WHAT TO PRODUCE: Repeat the material below word for word and leave out all pictures.

DATASET EXTRACT:

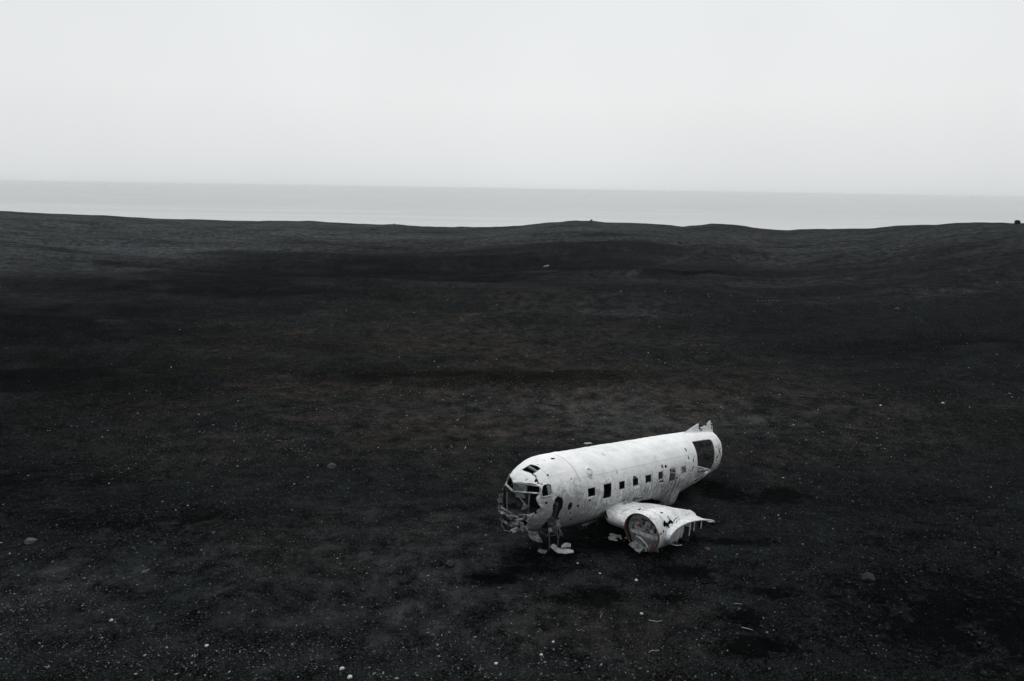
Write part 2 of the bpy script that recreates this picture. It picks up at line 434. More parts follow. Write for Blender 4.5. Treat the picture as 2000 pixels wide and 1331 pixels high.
SEC = np.array([(-3.05, .70, .20, -.84, -.10), (-2.8, .86, .36, -.92, -.05), (-2.6, .90, .58, -.96, 0), (-2.45, .935, .75, -.99, 0), (-2.3, .97, .87, -1.02, 0), (-2.0, 1.05, 1.04, -1.07, 0), (-1.5, 1.14, 1.17, -1.12, 0), (-1.0, 1.20, 1.225, -1.16, 0), (-.5, 1.235, 1.24, -1.2, 0),
 (0, 1.24, 1.24, -1.24, 0), (3, 1.24, 1.24, -1.26, 0), (6.3, 1.24, 1.24, -1.26, 0), (7.2, 1.215, 1.24, -1.2, .0), (8, 1.15, 1.24, -1.11, .03), (9, 1.02, 1.235, -1.0, .08), (10, .86, 1.2, -.88, .15), (11.3, .67, 1.11, -.74, .22), (11.8, .6, 1.06, -.69, .24)])
def prof(x, i):
    X = SEC[:, 0]; Y = SEC[:, i]; d = np.gradient(Y, X); dd = np.diff(Y)/np.diff(X)
    for q in range(1, len(X)-1):
        d[q] = 0 if dd[q-1]*dd[q] <= 0 else 2*dd[q-1]*dd[q]/(dd[q-1]+dd[q])
    q = np.clip(np.searchsorted(X, x)-1, 0, len(X)-2)
    h = X[q+1]-X[q]; t = np.clip((x-X[q])/h, 0, 1)
    return (2*t**3-3*t**2+1)*Y[q]+(t**3-2*t**2+t)*h*d[q]+(3*t**2-2*t**3)*Y[q+1]+(t**3-t**2)*h*d[q+1]
def fus(s, ph, k=1.):                                 # k < 1: inside the skin
    s = np.asarray(s, float); ph = np.asarray(ph, float)
    wd, zt, zb, zc = [prof(s, i) for i in (1, 2, 3, 4)]
    c = np.cos(ph)
    crush = np.where((ph < 0), 1-.33*np.clip((-1.1-s)/1.2, 0, 1), 1.)
    return s, k*wd*np.sin(ph)*crush, zc+k*np.where(c > 0, (zt-zc)*c, (zc-zb)*c)
def inpoly(px, py, poly):
    r = np.zeros(px.shape, bool); n = len(poly)
    for i in range(n):
        x0, y0 = poly[i]; x1, y1 = poly[(i+1) % n]
        if y0 == y1: continue
        cnd = ((y0 > py) != (y1 > py)) & (px < (x1-x0)*(py-y0)/(y1-y0)+x0)
        r ^= cnd
    return r

WIN = [(-.21, .20, 73.4, 86.6), (.72, 1.21, 73.2, 95.6), (1.69, 2.06, 74.5, 87), (2.60, 2.98, 74.6, 86.9), (3.51, 3.92, 74.6, 86.9), (4.46, 4.81, 74.2, 86.6), (5.35, 5.80, 73.3, 95.2), (6.31, 6.71, 74.1, 86.2)]
SIDEWIN = [(-2.19, 51.5), (-2.11, 50.2), (-1.93, 52.8), (-1.87, 55.8), (-1.90, 65), (-1.93, 69.5), (-1.99, 72.4), (-2.25, 71.0), (-2.30, 68.5), (-2.29, 60)]
HATCH = [(-2.25, -4.2), (-2.11, 1.0), (-1.91, 2.5), (-1.85, 12.2), (-1.83, 22.0), (-2.03, 22.8), (-2.19, 22.0), (-2.23, 10.0)]
BAG = [(-1.85, 85.0), (-1.81, 79.0), (-1.67, 76.0), (-1.51, 80.5), (-1.45, 86.0), (-1.47, 94.0), (-1.51, 105.2), (-1.53, 111.2), (-1.36, 118.7), (-1.2, 134.5), (-1.03, 140), (-1.0, 176), (-1.95, 176), (-1.93, 150), (-1.91, 133.0), (-1.97, 119.5), (-1.87, 107.5), (-1.87, 96.2), (-1.89, 88.8)]
DOOR = [(8.13, 31.8), (8.01, 46.0), (7.91, 60.3), (7.83, 71.5), (7.79, 83.5), (7.81, 99.2), (7.98, 120), (8.19, 127.7), (9.13, 134.0), (9.8, 126), (10.11, 119), (10.12, 103.0), (10.11, 83.5), (10.15, 62.5), (10.17, 47.5), (10.13, 40.8), (9.97, 37.2), (8.83, 34.0)]
CUT = [(1.87, 112.8), (2.39, 115.0), (2.75, 116.5), (2.75, 110.5), (3.43, 115.0), (3.43, 112.4), (3.63, 113.6), (3.66, 121), (3.87, 123.6), (4.81, 126.3), (4.86, 131), (5.71, 142), (5.74, 176), (1.87, 176)]
# torn holes: (s, degrees from the roof line, radius along, radius round, metres)
HOLES = [(-2.17, 82.8, .05, .06), (-1.79, 38.5, .045, .05), (-1.37, 8.5, .05, .018), (-1.77, 11.5, .035, .02), (-2.43, 21.2, .03, .025), (-2.25, 37., .05, .06),
 (-1.11, 95.5, .11, .13), (-.71, 97, .06, .07), (-.11, 92.5, .06, .05), (1.09, 106, .055, .035), (1.69, 59.5, .025, .07), (2.74, 73.4, .10, .05), (-.55, 59.5, .018, .018), (-.93, 55, .03, .02),
 (4.83, 66.2, .07, .08), (5.09, 67.8, .08, .065), (4.65, 90.6, .12, .045), (4.83, 90.8, .06, .07), (4.71, 98.5, .04, .05), (4.5, 80.5, .07, .07), (5.57, 116.5, .03, .08), (5.97, 93.2, .055, .055), (6.59, 100, .05, .07),
 (7.11, 94, .07, .05), (7.37, 82, .09, .09), (7.28, 86.5, .04, .07), (7.11, 85.8, .06, .05), (7.45, 68.5, .05, .09), (7.13, 46, .05, .09), (7.09, 61.8, .05, .055), (7.62, 62.5, .05, .05), (7.66, 84, .04, .06),
 (10.41, 62.5, .07, .05), (10.71, 64, .05, .09), (10.73, 73, .08, .11), (10.82, 80, .08, .10), (10.49, 90.2, .13, .07), (10.62, 85.5, .08, .07), (10.43, 97, .07, .06), (10.9, 70, .05, .05), (9.95, 50, .0, .0),
 (-.38, 70, .02, .015), (2.2, 108, .03, .03), (.3, 108, .02, .025), (-.35, 116, .05, .04), (-.75, 122, .06, .05), (-1.0, 108, .03, .05), (6.15, 108, .03, .03), (6.9, 108, .05, .02), (5.3, 104, .02, .05)]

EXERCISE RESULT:
Write part 2 of the bpy script that recreates this picture. It picks up at line 434. More parts follow. Write for Blender 4.5. Treat the picture as 2000 pixels wide and 1331 pixels high.
SEC = np.array([(-3.05, .70, .20, -.84, -.10), (-2.8, .86, .36, -.92, -.05), (-2.6, .90, .58, -.96, 0), (-2.45, .935, .75, -.99, 0), (-2.3, .97, .87, -1.02, 0), (-2.0, 1.05, 1.04, -1.07, 0), (-1.5, 1.14, 1.17, -1.12, 0), (-1.0, 1.20, 1.225, -1.16, 0), (-.5, 1.235, 1.24, -1.2, 0),
 (0, 1.24, 1.24, -1.24, 0), (3, 1.24, 1.24, -1.26, 0), (6.3, 1.24, 1.24, -1.26, 0), (7.2, 1.215, 1.24, -1.2, .0), (8, 1.15, 1.24, -1.11, .03), (9, 1.02, 1.235, -1.0, .08), (10, .86, 1.2, -.88, .15), (11.3, .67, 1.11, -.74, .22), (11.8, .6, 1.06, -.69, .24)])
def prof(x, i):
    X = SEC[:, 0]; Y = SEC[:, i]; d = np.gradient(Y, X); dd = np.diff(Y)/np.diff(X)
    for q in range(1, len(X)-1):
        d[q] = 0 if dd[q-1]*dd[q] <= 0 else 2*dd[q-1]*dd[q]/(dd[q-1]+dd[q])
    q = np.clip(np.searchsorted(X, x)-1, 0, len(X)-2)
    h = X[q+1]-X[q]; t = np.clip((x-X[q])/h, 0, 1)
    return (2*t**3-3*t**2+1)*Y[q]+(t**3-2*t**2+t)*h*d[q]+(3*t**2-2*t**3)*Y[q+1]+(t**3-t**2)*h*d[q+1]
def fus(s, ph, k=1.):                                 # k < 1: inside the skin
    s = np.asarray(s, float); ph = np.asarray(ph, float)
    wd, zt, zb, zc = [prof(s, i) for i in (1, 2, 3, 4)]
    c = np.cos(ph)
    crush = np.where((ph < 0), 1-.33*np.clip((-1.1-s)/1.2, 0, 1), 1.)
    return s, k*wd*np.sin(ph)*crush, zc+k*np.where(c > 0, (zt-zc)*c, (zc-zb)*c)
def inpoly(px, py, poly):
    r = np.zeros(px.shape, bool); n = len(poly)
    for i in range(n):
        x0, y0 = poly[i]; x1, y1 = poly[(i+1) % n]
        if y0 == y1: continue
        cnd = ((y0 > py) != (y1 > py)) & (px < (x1-x0)*(py-y0)/(y1-y0)+x0)
        r ^= cnd
    return r

WIN = [(-.21, .20, 73.4, 86.6), (.72, 1.21, 73.2, 95.6), (1.69, 2.06, 74.5, 87), (2.60, 2.98, 74.6, 86.9), (3.51, 3.92, 74.6, 86.9), (4.46, 4.81, 74.2, 86.6), (5.35, 5.80, 73.3, 95.2), (6.31, 6.71, 74.1, 86.2)]
SIDEWIN = [(-2.19, 51.5), (-2.11, 50.2), (-1.93, 52.8), (-1.87, 55.8), (-1.90, 65), (-1.93, 69.5), (-1.99, 72.4), (-2.25, 71.0), (-2.30, 68.5), (-2.29, 60)]
HATCH = [(-2.25, -4.2), (-2.11, 1.0), (-1.91, 2.5), (-1.85, 12.2), (-1.83, 22.0), (-2.03, 22.8), (-2.19, 22.0), (-2.23, 10.0)]
BAG = [(-1.85, 85.0), (-1.81, 79.0), (-1.67, 76.0), (-1.51, 80.5), (-1.45, 86.0), (-1.47, 94.0), (-1.51, 105.2), (-1.53, 111.2), (-1.36, 118.7), (-1.2, 134.5), (-1.03, 140), (-1.0, 176), (-1.95, 176), (-1.93, 150), (-1.91, 133.0), (-1.97, 119.5), (-1.87, 107.5), (-1.87, 96.2), (-1.89, 88.8)]
DOOR = [(8.13, 31.8), (8.01, 46.0), (7.91, 60.3), (7.83, 71.5), (7.79, 83.5), (7.81, 99.2), (7.98, 120), (8.19, 127.7), (9.13, 134.0), (9.8, 126), (10.11, 119), (10.12, 103.0), (10.11, 83.5), (10.15, 62.5), (10.17, 47.5), (10.13, 40.8), (9.97, 37.2), (8.83, 34.0)]
CUT = [(1.87, 112.8), (2.39, 115.0), (2.75, 116.5), (2.75, 110.5), (3.43, 115.0), (3.43, 112.4), (3.63, 113.6), (3.66, 121), (3.87, 123.6), (4.81, 126.3), (4.86, 131), (5.71, 142), (5.74, 176), (1.87, 176)]
# torn holes: (s, degrees from the roof line, radius along, radius round, metres)
HOLES = [(-2.17, 82.8, .05, .06), (-1.79, 38.5, .045, .05), (-1.37, 8.5, .05, .018), (-1.77, 11.5, .035, .02), (-2.43, 21.2, .03, .025), (-2.25, 37., .05, .06),
 (-1.11, 95.5, .11, .13), (-.71, 97, .06, .07), (-.11, 92.5, .06, .05), (1.09, 106, .055, .035), (1.69, 59.5, .025, .07), (2.74, 73.4, .10, .05), (-.55, 59.5, .018, .018), (-.93, 55, .03, .02),
 (4.83, 66.2, .07, .08), (5.09, 67.8, .08, .065), (4.65, 90.6, .12, .045), (4.83, 90.8, .06, .07), (4.71, 98.5, .04, .05), (4.5, 80.5, .07, .07), (5.57, 116.5, .03, .08), (5.97, 93.2, .055, .055), (6.59, 100, .05, .07),
 (7.11, 94, .07, .05), (7.37, 82, .09, .09), (7.28, 86.5, .04, .07), (7.11, 85.8, .06, .05), (7.45, 68.5, .05, .09), (7.13, 46, .05, .09), (7.09, 61.8, .05, .055), (7.62, 62.5, .05, .05), (7.66, 84, .04, .06),
 (10.41, 62.5, .07, .05), (10.71, 64, .05, .09), (10.73, 73, .08, .11), (10.82, 80, .08, .10), (10.49, 90.2, .13, .07), (10.62, 85.5, .08, .07), (10.43, 97, .07, .06), (10.9, 70, .05, .05), (9.95, 50, .0, .0),
 (-.38, 70, .02, .015), (2.2, 108, .03, .03), (.3, 108, .02, .025), (-.35, 116, .05, .04), (-.75, 122, .06, .05), (-1.0, 108, .03, .05), (6.15, 108, .03, .03), (6.9, 108, .05, .02), (5.3, 104, .02, .05)]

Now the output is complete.